WWHB: Distorted Reflections

The most painful part for me, is that I feel as a black woman that I'm not allowed to process my own pain, but that I'm still expected to be okay.
Cherise Rollins
July 6, 2021

The most painful part for me, is that I feel as a black woman that I'm not allowed to process my own pain, but that I'm still expected to be okay. I'm not okay. Days after the murder of George Floyd happened, I was still completely shut down, mentally lost, and I wanted to use a sick day at work, just to give myself some space to grieve, be angry, and process the pain I'm experiencing. But I felt like my white employers were watching me, that if I took the time I deserved, earned, and needed, they would hold this against me. And I work hard to not slip up, as the only black employee in the company.

Not being allowed to grieve, to process trauma, to experience the pain that exists feels like a modern form of slavery. How can they also own the pain that I experience as a black person in America?

This piece that I created is the mirror that I so often feel separates my self-image from the image the system (systemic racism) projects me to be based on race, class and gender: Limited, powerless, shameful, undeserving, broken. When I stand in front of the mirror I see a bright, vibrant human being represented by the African prints and Native American prints of my ancestors, my heritage, and my legacy. It's built on a very strong foundation, and it's forward movement. This is the image reflected back on me when I look into the mirror.

For me, in the future I hope that I can learn to live more as the person I am and the person I want to be - simply me. As someone who has survived a lot of racial trauma and pain, I hope I can choose how I go forward in the world, regardless of how others project their misunderstanding of who I really am into my sphere. So many of us have lost so much, been silenced, and broken. I want to lift up young black girls and black women - our ancestors are the heart and soul of the story of how this nation came to be and how it has thrived - and today I only want to be a part of empowering them and giving each one of us the opportunities we so deserve. I have so much love to give, and they say love is more powerful than anger, and hate - I want to know just how much more powerful for myself.

About Liberty Worth & "Where We Have Been & Where We Hope To Be"

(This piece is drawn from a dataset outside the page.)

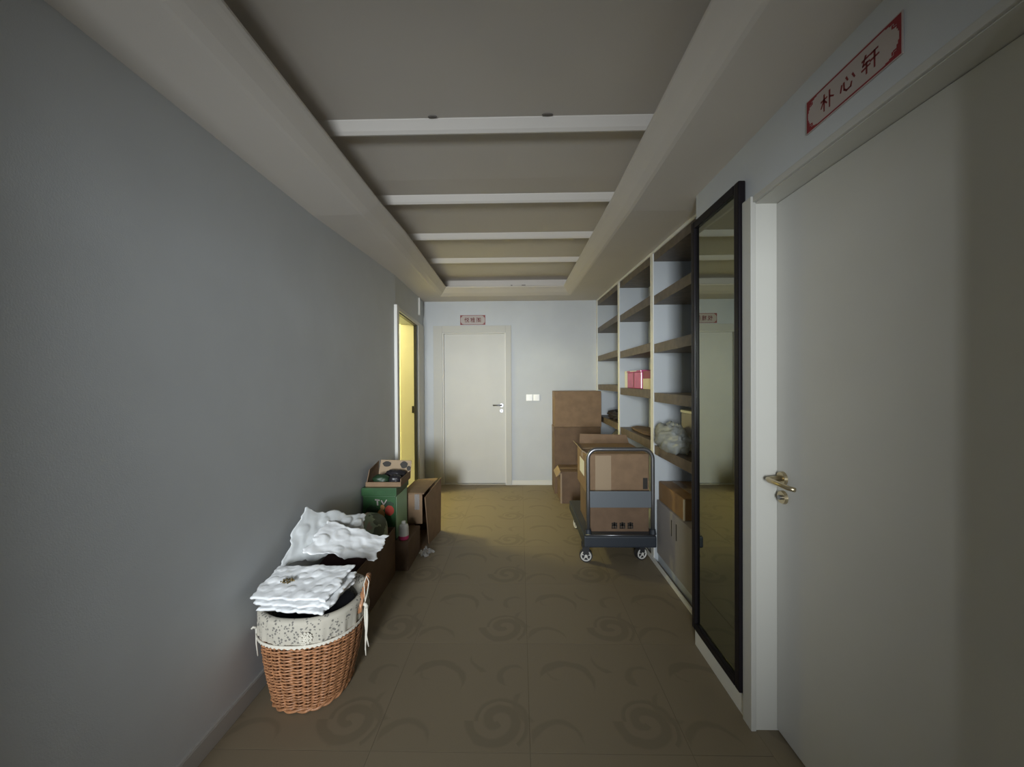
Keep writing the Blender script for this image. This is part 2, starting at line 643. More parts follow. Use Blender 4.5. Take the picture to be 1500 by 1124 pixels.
# battens across the tray
for i, ye in enumerate([0.34, 1.05, 1.75, 2.455, 3.15, 3.865]):
    b = MB()
    pf = [(ye, 2.540), (ye, 2.5005), (ye - 0.010, 2.4990), (ye - 0.026, 2.5070), (ye - 0.044, 2.5200), (ye - 0.060, 2.5320), (ye - 0.066, 2.540)]
    xa, xb = lx(ye) - 0.002, RX + 0.002
    n = len(pf)
    b.add([(xa, y, z + zo(y)) for y, z in pf] + [(xb, y, z + zo(y)) for y, z in pf],
          [tuple(range(n)), tuple(range(n, 2 * n))] + [(k, (k + 1) % n, n + (k + 1) % n, n + k) for k in range(n)])
    bm_ = b.build('batten', M['batten'], ce)
    if i == 2:
        for xx, s_ in ((-0.372, 0.040), (0.126, 0.048)):
            p = MB()
            P = [(xx + s_ / 2 * math.cos(t), 1.676 + 0.007 * math.sin(t)) for t in [2 * PI * k / 10 for k in range(10)]]
            p.prism(P, 2.5305, 2.5345)
            p.build('peeled_patch', M['chip'], bm_)

# ------------------------------------------------------------------ baseboards and trim
b = MB()
b.box(-1.181, -1.168, -2.60, 3.62, 0.0, 0.070)
b.box(-1.181, -1.171, -2.60, 3.62, 0.070, 0.074)
struct(b.build('baseboard_left', M['base']))
b = MB()
b.box(0.912, 0.923, 1.60, 2.036, 0.0, 0.085)
struct(b.build('baseboard_right', M['trim'], bevel=0.001))
struct(bx('baseboard_far', M['trim'], -0.11, 1.0, 5.140, 5.151, 0.0, 0.06))
struct(bx('trim_1', M['trim'], -1.190, -1.152, 3.625, 3.695, 0.0, 2.115, bevel=0.004))      # near casing of the washroom doorway
b = MB()
b.prism([(wall_x(4.76) - 0.01, 4.76), (wall_x(4.76) + 0.012, 4.76), (wall_x(5.12) + 0.012, 5.12), (wall_x(5.12) - 0.01, 5.12)], 0.0, 2.115)
b.prism([(wall_x(3.695) - 0.01, 3.70), (wall_x(3.695) + 0.012, 3.70), (wall_x(4.76) + 0.012, 4.76), (wall_x(4.76) - 0.01, 4.76)], 2.078, 2.115)
struct(b.build('trim_2', M['trim']))

# ------------------------------------------------------------------ washroom behind the left wall
bath = MB()
bath.box(-3.0, -1.36, 3.2, 5.5, -0.1, 0.0)
struct(bath.build('floor_washroom', M['tilew']))
struct(bx('ceiling_washroom', M['ceil'], -3.1, -1.36, 3.1, 5.6, 2.42, 2.5))
wb = MB()
wb.box(-3.1, -3.0, 3.1, 5.6, 0.0, 2.42)
wb.box(-3.0, -1.39, 3.1, 3.2, 0.0, 2.42)
wb.box(-3.0, -1.36, 5.50, 5.6, 0.0, 2.42)
wash = struct(wb.build('wall_washroom', M['slab']))
tz = [0.0, 0.40, 0.99, 1.58, 2.03, 2.42]
for z0, z1 in zip(tz[:-1], tz[1:]):
    for k in range(4):
        x0 = -3.0 + 0.41 * k
        bx('wall_tile', M['tilew'], x0 + 0.002, min(x0 + 0.408, -1.505), 5.485, 5.502, z0 + 0.002, z1 - 0.002, wash)
    for k in range(4):
        y0 = 3.2 + 0.57 * k
        bx('wall_tile', M['tilew'], -3.002, -2.985, y0 + 0.002, min(y0 + 0.568, 5.48), z0 + 0.002, z1 - 0.002, wash)
d3 = struct(empty('door_3', (-1.3, 4.2, 0)))
b = MB()
b.prism([(wall_x(4.73) - 0.002, 4.700), (wall_x(4.73) - 0.002, 4.731), (-1.295, 4.731), (-1.292, 4.700)], 0.0, 2.086)
b.prism([(wall_x(3.70) - 0.002, 3.699), (wall_x(4.73) - 0.002, 4.70), (-1.292, 4.70), (-1.225, 3.699)], 2.066, 2.086)
b.build('door_frame', M['blackmetal'], d3)
b = MB()
b.prism([(-1.296, 4.715), (-1.296, 4.732), (-1.46, 4.732), (-1.46, 4.715)], 0.0, 2.084)
b.build('jamb', M['trim'], d3)
bx('strike_plate', M['blackmetal'], -1.322, -1.300, 4.708, 4.716, 1.0, 1.085, d3)
keep(d3)
lampt = thing('ceiling_light', 'round warm ceiling light inside the washroom behind the left doorway', 'light', (-2.40, 4.33, 2.36))
b = MB(); b.cyl((-2.40, 4.33, 2.395), (0, 0, 1), 0.13, 0.13, 0.027, 24)
b.build('base', M['trim'], lampt)
lm = bpy.data.materials.new('warm_diffuser'); lm.use_nodes = True
lm.node_tree.nodes['Principled BSDF'].inputs['Emission Color'].default_value = (1, 0.83, 0.35, 1)
lm.node_tree.nodes['Principled BSDF'].inputs['Emission Strength'].default_value = 2.0
b = MB(); b.cyl((-2.40, 4.33, 2.365), (0, 0, 1), 0.10, 0.12, 0.03, 24)
b.build('diffuser', lm, lampt, smooth=False)
keep(lampt)

# ------------------------------------------------------------------ far door
d2 = struct(empty('door_2', (-0.6, 5.2, 0)))
bx('door_leaf', M['door'], -1.015, -0.196, 5.195, 5.235, 0.012, 2.022, d2, bevel=0.002)
b = MB()
b.box(-1.040, -1.015, 5.146, 5.30, 0, 2.042)
b.box(-0.196, -0.172, 5.146, 5.30, 0, 2.042)
b.box(-1.015, -0.196, 5.146, 5.30, 2.022, 2.042)
b.build('jamb', M['trim'], d2)
b = MB()
b.box(-1.148, -1.028, 5.128, 5.152, 0, 2.124)
b.box(-0.184, -0.110, 5.128, 5.152, 0, 2.124)
b.box(-1.028, -0.184, 5.128, 5.152, 2.032, 2.124)
b.build('casing', M['frame'], d2, bevel=0.003)
b = MB(); b.cyl((-0.245, 5.197, 1.06), (0, -1, 0), 0.026, 0.024, 0.012, 20)
rs = b.build('handle_rose', M['steel'], d2)
b = MB()
b.tube([(-0.245, 5.19, 1.06), (-0.245, 5.150, 1.06), (-0.262, 5.145, 1.061), (-0.36, 5.145, 1.062)], 0.009, 8)
b.build('lever', M['steel'], rs, smooth=True)
b = MB(); b.cyl((-0.245, 5.197, 0.985), (0, -1, 0), 0.025, 0.023, 0.010, 20)
kr = b.build('keyhole_rose', M['steel'], d2)
b = MB(); b.box(-0.248, -0.242, 5.184, 5.190, 0.975, 0.995)
b.build('keyhole', M['ink'], kr)
keep(d2)
bx('threshold', M['trim'], -1.015, -0.196, 5.16, 5.30, -0.003, 0.004, None)
bpy.data.objects['threshold'].name = 'trim_3'
struct(bpy.data.objects['trim_3'])

# ------------------------------------------------------------------ right door
d1 = struct(empty('door_1', (1.0, 1.1, 0)))
bx('door_leaf', M['door'], 1.008, 1.048, 0.716, 1.537, 0.008, 2.072, d1, bevel=0.0015)
b = MB()
b.box(0.924, 1.12, 1.537, 1.557, 0, 2.088)
b.box(0.924, 1.12, 0.690, 0.712, 0, 2.088)
b.box(0.924, 1.12, 0.712, 1.537, 2.074, 2.095)
b.build('jamb', M['jamb'], d1)
b = MB()
b.box(0.904, 0.924, 1.530, 1.590, 0, 2.100)
b.box(0.912, 0.924, 0.660, 0.700, 0, 2.100)
b.box(0.912, 0.924, 0.700, 1.530, 2.076, 2.100)
b.build('casing', M['frame'], d1, bevel=0.003)
b = MB(); b.cyl((1.009, 1.500, 1.006), (-1, 0, 0), 0.027, 0.024, 0.012, 24)
hr = b.build('handle_rose', M['brass'], d1)
b = MB()
b.tube([(1.0, 1.500, 1.006), (0.962, 1.502, 1.004), (0.950, 1.500, 1.003), (0.946, 1.488, 1.002), (0.946, 1.43, 1.002), (0.948, 1.385, 1.000), (0.958, 1.365, 0.999)],
       [0.011, 0.009, 0.009, 0.0095, 0.009, 0.009, 0.008], 10)
b.build('lever', M['brass'], hr, smooth=True)
b = MB(); b.cyl((1.009, 1.497, 0.934), (-1, 0, 0), 0.026, 0.023, 0.012, 24)
kr = b.build('keyhole_rose', M['brass'], d1)
b = MB(); b.cyl((0.998, 1.497, 0.934), (-1, 0, 0), 0.009, 0.009, 0.010, 16)
b.build('lock_cylinder', M['steel'], kr)
keep(d1)
struct(bx('floor_doorway', M['floor'], 0.925, 1.50, 0.70, 1.56, -0.02, 0.001))

# ------------------------------------------------------------------ standing mirror on the right wall
mi = thing('wall_mirror', 'tall narrow mirror in a glossy black frame on the right wall beside the door', 'mirror', (0.92, 1.81, 0.10))
Y0, Y1, Z0, Z1 = 1.592, 2.031, 0.100, 2.195
fw = 0.038
for (a0, a1, c0, c1) in ((Y0, Y0 + fw, Z0, Z1), (Y1 - fw, Y1, Z0, Z1), (Y0 + fw, Y1 - fw, Z0, Z0 + fw), (Y0 + fw, Y1 - fw, Z1 - fw, Z1)):
    bx('frame_rail', M['black'], 0.892, 0.9215, a0, a1, c0, c1, mi, bevel=0.006)
bx('mirror_glass', M['glass'], 0.906, 0.914, Y0 + fw - 0.005, Y1 - fw + 0.005, Z0 + fw - 0.005, Z1 - fw + 0.005, mi)
bx('backing', M['board_d'], 0.914, 0.9212, Y0 + 0.01, Y1 - 0.01, Z0 + 0.01, Z1 - 0.01, mi)
keep(mi)

# ------------------------------------------------------------------ sign plaques
CH = {
    'pu': [[(.02, .68), (.45, .72)], [(.24, .98), (.24, 0)], [(.24, .68), (.0, .28)], [(.26, .6), (.44, .38)], [(.66, .98), (.66, 0)], [(.68, .62), (.95, .45)]],
    'xin': [[(.1, .55), (.02, .2)], [(.25, .6), (.28, .2), (.45, .05), (.72, .08), (.78, .3)], [(.42, .8), (.52, .6)], [(.85, .7), (.98, .45)]],
    'xuan': [[(.02, .82), (.46, .86)], [(.22, 1), (.06, .55), (.44, .58)], [(0, .32), (.48, .36)], [(.28, .6), (.28, 0)], [(.56, .85), (.94, .88)], [(.52, .5), (1, .53)], [(.76, .87), (.76, 0)]],
    'yue': [[(.1, .7), (.05, .5)], [(.2, 1), (.2, 0)], [(.26, .75), (.32, .6)], [(.5, .98), (.58, .84)], [(.85, 1), (.76, .84)], [(.48, .78), (.9, .78), (.88, .5), (.5, .5), (.48, .78)],
            [(.6, .48), (.55, .2), (.38, 0)], [(.74, .48), (.74, .06), (.98, .06), (.98, .2)]],
    'ya': [[(.05, .9), (.42, .92)], [(.12, .9), (.1, .6), (.44, .6)], [(.3, .9), (.3, .05), (.22, .1)], [(.28, .58), (.02, .2)], [(.62, 1), (.5, .6)], [(.56, .78), (.56, 0)], [(.75, 1), (.8, .86)],
           [(.56, .78), (.97, .8)], [(.56, .55), (.95, .55)], [(.56, .32), (.95, .32)], [(.56, .06), (1, .06)], [(.76, .8), (.76, .06)]],
    'ge': [[(.1, 1), (.18, .88)], [(.08, .8), (.08, 0)], [(.25, .92), (.92, .92), (.92, .05), (.82, .1)], [(.45, .82), (.3, .6)], [(.42, .75), (.68, .75), (.3, .4)], [(.42, .62), (.78, .4)],
           [(.38, .34), (.68, .34), (.66, .1), (.4, .1), (.38, .34)]],
}


def strokes(mb, keys, org, ux, uz, un, size, gap, wd, x0):
    """flat brush strokes: org + ux*x + uz*z, raised along un"""
    for ci, k in enumerate(keys):
        for st in CH[k]:
            for (a, c), (d, e) in zip(st[:-1], st[1:]):
                p = Vector((x0 + ci * gap + a * size, c * size))
                q = Vector((x0 + ci * gap + d * size, e * size))
                t = (q - p).normalized()
                nrm = Vector((-t.y, t.x))
                p = p - t * wd * 0.4
                q = q + t * wd * 0.3
                pts = [p - nrm * wd * .5, p + nrm * wd * .5, q + nrm * wd * .38, q - nrm * wd * .38]
                P = [org + ux * v.x + uz * v.y for v in pts]
                mb.hexa(P + [v + un * 0.0006 for v in P])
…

Liberty Worth is a native of Los Angeles- a city of grit, diversity and great natural beauty. Influenced by the power of art and nature to soothe trauma and bring peace, she creates works that reflect natural wonder and quiet beauty from both new and discarded or repurposed materials. Where We Have Been and Where We Hope to Be is her current series of quilts created as a meditation on grief, hopes, and history in response to the murder of George Floyd and protests in 2020. She constructs these quilts using scraps of African fabrics in simple blocks.

She extended this practice and created a series of videos and materials from her own work and some of the materials from the Inbreak Residency - and pitched it to a small diverse group of friends and colleagues. The participants created works of their own. Each went through the steps of learning the materials (Session 1), mapping their heritage (Session 2), honoring their grief (Session 3) and investigating hope (Session 4). Digital artists turned the project digital, writers wrote profound statements and visual artists pushed boundaries. This is their work. Liberty’s quilts, their paper & digital quilts - some of which she has created back into quilts. Each artist has written a statement about their work.